With its rich wood tones, clean lines and mason jar-lined shelves, Mandolin feels like the chic-est farmhouse ever, which is fitting as the menu features ingredients from chef-owner Sean Fowler’s farm. The farm-to-table vibes extend to the bar too, with a menu that marries Fowler’s fine dining finesse and creative riffs on Southern cuisine, including a bar-setting charcuterie board with silky chicken liver pâté and head cheese, plus pickled components such as celery or fermented cucamelons. Pair it with The Farmer’s Daughter, a spring-ready gin fizz crafted with a strawberry-beet shrub. The mix-and-match bar plates menu is also a highlight (and a steal)—$15 gets you a craft beer (try Lynwood Brewing Concern’s Czech Yourself pilsner), and either a main dish, such as the pimento cheese bacon burger, or two sides including hand cut French fries showered with duck fat and malt vinegar powders and airy pork rinds with a side of ranch dressing, which gets a tangy umami hit from smoked, fermented collard stems.

 

Sullivan’s Steakhouse

Sullivan’s Steakhouse

Sullivan’s Steakhouse is best known for its Flinstonian bone-in steaks and seafood-inspired fare, but its new bar menu offers a bite-size taste of the steakhouse experience. Try the truffle steak tartare, where chopped raw beef redolent of earthy truffles is piled onto challah toast rounds and topped with a one-two crunch of cornichons and pickled shallots.

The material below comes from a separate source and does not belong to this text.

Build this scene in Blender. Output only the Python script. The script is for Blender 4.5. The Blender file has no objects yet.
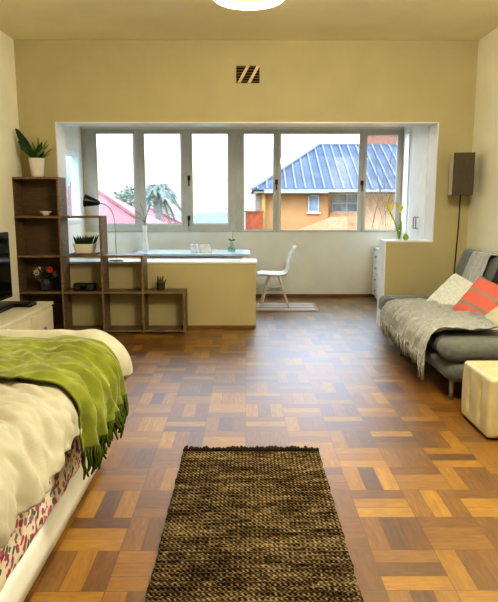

Or try the tuna poke shooters, served atop English cucumber rounds arranged on a dramatic pink salt block. Pair these with the Fig Rosemary Smash, where Rémy Martin VSOP Cognac mingles with lemon and herbal Bittermens Scarborough bitters, garnished with a fresh rosemary sprig and spoonful of fig preserves. Take advantage of $7 shared bar bites, signature cocktails and select wines during happy hour Thursdays and Sundays from 4:30 p.m. until close.